Repeat exactly the lines of the listing below, please, starting with the first and ending with the line containing "light('AREA', 'cove_strip', (c0"; leave out the rest.

-- start --

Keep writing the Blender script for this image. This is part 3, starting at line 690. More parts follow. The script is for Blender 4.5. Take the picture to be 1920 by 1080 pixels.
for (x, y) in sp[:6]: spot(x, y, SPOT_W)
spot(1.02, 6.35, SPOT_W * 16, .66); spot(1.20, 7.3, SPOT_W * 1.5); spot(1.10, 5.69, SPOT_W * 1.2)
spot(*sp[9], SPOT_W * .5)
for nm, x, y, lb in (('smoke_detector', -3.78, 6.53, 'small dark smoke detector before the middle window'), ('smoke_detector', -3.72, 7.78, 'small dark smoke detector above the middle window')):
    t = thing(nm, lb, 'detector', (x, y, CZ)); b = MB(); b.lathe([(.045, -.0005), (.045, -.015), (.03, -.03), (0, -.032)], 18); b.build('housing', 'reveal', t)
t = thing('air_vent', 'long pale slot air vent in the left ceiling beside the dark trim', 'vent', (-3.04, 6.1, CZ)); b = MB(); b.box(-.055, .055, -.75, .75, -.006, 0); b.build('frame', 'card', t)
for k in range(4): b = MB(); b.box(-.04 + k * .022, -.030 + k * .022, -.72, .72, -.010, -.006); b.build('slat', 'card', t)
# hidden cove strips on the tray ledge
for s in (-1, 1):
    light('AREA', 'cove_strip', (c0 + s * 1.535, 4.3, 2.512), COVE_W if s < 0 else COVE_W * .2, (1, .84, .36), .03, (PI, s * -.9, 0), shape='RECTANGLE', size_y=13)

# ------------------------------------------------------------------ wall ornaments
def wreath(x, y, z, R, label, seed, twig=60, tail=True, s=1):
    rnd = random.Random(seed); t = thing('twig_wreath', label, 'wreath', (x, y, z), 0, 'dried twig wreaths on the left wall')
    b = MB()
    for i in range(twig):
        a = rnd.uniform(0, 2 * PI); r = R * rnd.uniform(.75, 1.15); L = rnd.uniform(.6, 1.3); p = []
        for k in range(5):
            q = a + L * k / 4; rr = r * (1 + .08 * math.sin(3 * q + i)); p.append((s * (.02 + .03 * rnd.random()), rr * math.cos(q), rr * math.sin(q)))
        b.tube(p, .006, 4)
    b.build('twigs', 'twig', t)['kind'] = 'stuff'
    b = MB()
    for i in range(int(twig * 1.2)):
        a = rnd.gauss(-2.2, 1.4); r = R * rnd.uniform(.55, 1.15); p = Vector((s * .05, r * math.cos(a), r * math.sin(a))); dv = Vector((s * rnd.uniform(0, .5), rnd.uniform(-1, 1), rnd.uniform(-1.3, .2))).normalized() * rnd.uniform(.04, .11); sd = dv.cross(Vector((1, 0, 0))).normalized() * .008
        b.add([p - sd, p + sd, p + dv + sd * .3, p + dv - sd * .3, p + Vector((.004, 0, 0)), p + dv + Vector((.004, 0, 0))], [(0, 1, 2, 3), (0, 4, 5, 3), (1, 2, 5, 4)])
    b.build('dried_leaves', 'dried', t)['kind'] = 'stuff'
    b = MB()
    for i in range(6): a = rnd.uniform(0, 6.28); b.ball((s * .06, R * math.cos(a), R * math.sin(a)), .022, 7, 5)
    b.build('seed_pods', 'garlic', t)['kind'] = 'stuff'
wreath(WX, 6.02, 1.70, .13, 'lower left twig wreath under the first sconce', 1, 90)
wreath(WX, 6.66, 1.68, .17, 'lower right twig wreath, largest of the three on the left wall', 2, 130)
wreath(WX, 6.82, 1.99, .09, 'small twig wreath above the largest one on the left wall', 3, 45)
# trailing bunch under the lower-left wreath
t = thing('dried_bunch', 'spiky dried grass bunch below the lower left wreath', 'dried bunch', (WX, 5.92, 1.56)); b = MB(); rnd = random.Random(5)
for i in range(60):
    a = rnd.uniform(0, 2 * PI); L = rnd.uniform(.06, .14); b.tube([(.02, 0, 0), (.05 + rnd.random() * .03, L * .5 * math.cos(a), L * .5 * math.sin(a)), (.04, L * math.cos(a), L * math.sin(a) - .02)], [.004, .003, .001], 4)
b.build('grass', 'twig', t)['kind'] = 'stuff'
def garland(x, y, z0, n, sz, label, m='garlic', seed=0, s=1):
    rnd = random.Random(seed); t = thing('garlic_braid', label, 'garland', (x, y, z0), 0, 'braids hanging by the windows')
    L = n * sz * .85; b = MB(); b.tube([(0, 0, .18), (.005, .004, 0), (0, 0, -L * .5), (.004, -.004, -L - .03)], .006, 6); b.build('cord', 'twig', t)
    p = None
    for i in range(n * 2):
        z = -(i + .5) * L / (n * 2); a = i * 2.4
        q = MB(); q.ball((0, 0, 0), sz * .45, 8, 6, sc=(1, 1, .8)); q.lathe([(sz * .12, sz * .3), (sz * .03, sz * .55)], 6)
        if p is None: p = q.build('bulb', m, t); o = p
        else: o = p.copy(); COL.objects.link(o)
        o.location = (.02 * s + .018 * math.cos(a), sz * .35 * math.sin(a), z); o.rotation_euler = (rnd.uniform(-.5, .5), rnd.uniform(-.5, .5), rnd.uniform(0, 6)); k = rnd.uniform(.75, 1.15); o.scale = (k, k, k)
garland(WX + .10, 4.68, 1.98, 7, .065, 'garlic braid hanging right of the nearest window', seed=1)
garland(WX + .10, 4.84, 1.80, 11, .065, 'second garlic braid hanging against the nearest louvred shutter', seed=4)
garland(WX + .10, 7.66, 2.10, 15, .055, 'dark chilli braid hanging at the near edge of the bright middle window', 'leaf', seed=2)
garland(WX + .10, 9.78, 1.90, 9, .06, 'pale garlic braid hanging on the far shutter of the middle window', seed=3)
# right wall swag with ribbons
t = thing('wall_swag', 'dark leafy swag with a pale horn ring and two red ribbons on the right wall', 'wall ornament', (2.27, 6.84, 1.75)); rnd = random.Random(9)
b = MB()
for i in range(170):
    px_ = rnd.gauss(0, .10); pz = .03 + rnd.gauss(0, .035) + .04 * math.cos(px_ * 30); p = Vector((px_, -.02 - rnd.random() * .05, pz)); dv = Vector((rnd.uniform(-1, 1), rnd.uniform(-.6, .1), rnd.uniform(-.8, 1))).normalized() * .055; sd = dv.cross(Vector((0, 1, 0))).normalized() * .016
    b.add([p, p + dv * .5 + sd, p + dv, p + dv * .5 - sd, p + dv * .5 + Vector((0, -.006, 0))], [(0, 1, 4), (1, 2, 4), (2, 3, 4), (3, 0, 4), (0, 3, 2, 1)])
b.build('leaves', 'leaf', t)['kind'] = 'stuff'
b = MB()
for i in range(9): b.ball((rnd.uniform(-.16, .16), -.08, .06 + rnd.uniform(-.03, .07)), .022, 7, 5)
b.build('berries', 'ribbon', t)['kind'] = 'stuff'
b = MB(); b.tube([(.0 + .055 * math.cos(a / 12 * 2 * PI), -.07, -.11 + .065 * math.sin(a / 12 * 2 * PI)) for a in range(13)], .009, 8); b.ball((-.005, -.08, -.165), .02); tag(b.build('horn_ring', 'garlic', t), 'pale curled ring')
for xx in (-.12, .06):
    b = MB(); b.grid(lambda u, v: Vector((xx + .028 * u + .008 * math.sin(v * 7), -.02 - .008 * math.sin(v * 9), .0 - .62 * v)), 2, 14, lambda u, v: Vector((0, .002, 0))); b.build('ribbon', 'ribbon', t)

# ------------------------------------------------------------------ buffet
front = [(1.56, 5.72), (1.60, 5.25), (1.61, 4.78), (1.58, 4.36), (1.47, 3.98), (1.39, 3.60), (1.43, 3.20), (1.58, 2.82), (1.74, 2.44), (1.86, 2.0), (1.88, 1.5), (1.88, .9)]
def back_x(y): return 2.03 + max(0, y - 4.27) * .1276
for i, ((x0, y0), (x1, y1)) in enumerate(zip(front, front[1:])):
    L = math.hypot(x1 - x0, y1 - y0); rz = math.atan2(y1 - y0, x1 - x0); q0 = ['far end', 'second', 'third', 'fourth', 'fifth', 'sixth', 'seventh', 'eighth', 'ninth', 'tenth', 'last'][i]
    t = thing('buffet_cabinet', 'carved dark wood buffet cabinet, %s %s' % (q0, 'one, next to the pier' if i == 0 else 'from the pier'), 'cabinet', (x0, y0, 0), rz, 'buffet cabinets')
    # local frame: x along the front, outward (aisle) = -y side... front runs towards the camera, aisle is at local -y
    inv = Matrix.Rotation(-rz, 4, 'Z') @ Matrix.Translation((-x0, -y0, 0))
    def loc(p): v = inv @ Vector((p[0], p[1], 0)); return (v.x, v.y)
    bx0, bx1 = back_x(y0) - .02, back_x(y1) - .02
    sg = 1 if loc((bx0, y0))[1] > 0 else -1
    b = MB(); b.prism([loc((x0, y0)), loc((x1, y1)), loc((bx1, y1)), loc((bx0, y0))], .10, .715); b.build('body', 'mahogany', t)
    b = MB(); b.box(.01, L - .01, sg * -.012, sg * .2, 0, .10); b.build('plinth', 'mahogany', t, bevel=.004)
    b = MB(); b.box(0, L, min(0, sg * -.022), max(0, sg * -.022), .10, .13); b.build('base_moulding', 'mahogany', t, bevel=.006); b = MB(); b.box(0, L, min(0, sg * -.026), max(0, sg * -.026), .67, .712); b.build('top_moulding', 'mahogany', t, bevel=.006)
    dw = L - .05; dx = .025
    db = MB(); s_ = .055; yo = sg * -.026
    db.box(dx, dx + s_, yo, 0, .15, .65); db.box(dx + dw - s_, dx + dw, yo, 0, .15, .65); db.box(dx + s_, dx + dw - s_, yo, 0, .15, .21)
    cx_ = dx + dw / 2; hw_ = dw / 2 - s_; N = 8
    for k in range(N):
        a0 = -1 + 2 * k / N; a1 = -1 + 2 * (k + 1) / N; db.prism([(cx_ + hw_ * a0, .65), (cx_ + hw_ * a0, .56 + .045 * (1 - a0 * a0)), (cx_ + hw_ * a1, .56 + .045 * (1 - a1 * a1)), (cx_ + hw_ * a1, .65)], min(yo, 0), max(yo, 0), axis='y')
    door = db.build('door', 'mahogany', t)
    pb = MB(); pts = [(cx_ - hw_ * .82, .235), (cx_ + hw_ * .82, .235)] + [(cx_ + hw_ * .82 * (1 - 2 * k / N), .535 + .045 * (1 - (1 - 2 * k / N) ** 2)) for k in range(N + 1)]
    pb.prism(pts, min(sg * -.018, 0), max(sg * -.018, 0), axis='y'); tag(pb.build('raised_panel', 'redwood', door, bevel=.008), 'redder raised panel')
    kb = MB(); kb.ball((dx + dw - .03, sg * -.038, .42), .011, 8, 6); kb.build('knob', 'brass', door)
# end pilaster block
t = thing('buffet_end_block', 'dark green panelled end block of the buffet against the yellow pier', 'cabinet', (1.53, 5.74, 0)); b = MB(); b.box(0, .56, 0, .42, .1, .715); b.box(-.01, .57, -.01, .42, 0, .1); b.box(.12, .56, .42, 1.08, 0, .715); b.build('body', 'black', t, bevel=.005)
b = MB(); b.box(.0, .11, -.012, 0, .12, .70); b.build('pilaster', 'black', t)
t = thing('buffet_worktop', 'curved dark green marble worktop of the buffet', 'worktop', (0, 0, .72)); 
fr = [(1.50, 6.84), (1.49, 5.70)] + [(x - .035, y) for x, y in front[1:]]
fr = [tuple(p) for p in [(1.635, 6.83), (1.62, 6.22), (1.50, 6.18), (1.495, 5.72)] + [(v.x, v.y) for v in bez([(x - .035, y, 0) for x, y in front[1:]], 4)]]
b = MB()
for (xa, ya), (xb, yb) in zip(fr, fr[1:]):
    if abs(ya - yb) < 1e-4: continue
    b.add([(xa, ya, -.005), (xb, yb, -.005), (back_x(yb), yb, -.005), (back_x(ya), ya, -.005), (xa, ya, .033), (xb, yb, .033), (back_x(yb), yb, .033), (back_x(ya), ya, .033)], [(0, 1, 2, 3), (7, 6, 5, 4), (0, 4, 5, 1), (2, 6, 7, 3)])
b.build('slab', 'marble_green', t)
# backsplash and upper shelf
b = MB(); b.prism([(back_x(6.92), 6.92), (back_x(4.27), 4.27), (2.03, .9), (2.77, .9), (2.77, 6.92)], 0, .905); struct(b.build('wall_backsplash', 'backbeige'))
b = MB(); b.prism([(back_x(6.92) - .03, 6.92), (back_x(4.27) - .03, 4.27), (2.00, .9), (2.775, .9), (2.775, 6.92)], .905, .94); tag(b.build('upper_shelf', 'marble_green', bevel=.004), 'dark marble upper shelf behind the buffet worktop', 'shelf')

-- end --

-- Result for this task --
Keep writing the Blender script for this image. This is part 3, starting at line 690. More parts follow. The script is for Blender 4.5. Take the picture to be 1920 by 1080 pixels.
for (x, y) in sp[:6]: spot(x, y, SPOT_W)
spot(1.02, 6.35, SPOT_W * 16, .66); spot(1.20, 7.3, SPOT_W * 1.5); spot(1.10, 5.69, SPOT_W * 1.2)
spot(*sp[9], SPOT_W * .5)
for nm, x, y, lb in (('smoke_detector', -3.78, 6.53, 'small dark smoke detector before the middle window'), ('smoke_detector', -3.72, 7.78, 'small dark smoke detector above the middle window')):
    t = thing(nm, lb, 'detector', (x, y, CZ)); b = MB(); b.lathe([(.045, -.0005), (.045, -.015), (.03, -.03), (0, -.032)], 18); b.build('housing', 'reveal', t)
t = thing('air_vent', 'long pale slot air vent in the left ceiling beside the dark trim', 'vent', (-3.04, 6.1, CZ)); b = MB(); b.box(-.055, .055, -.75, .75, -.006, 0); b.build('frame', 'card', t)
for k in range(4): b = MB(); b.box(-.04 + k * .022, -.030 + k * .022, -.72, .72, -.010, -.006); b.build('slat', 'card', t)
# hidden cove strips on the tray ledge
for s in (-1, 1):
    light('AREA', 'cove_strip', (c0 + s * 1.535, 4.3, 2.512), COVE_W if s < 0 else COVE_W * .2, (1, .84, .36), .03, (PI, s * -.9, 0), shape='RECTANGLE', size_y=13)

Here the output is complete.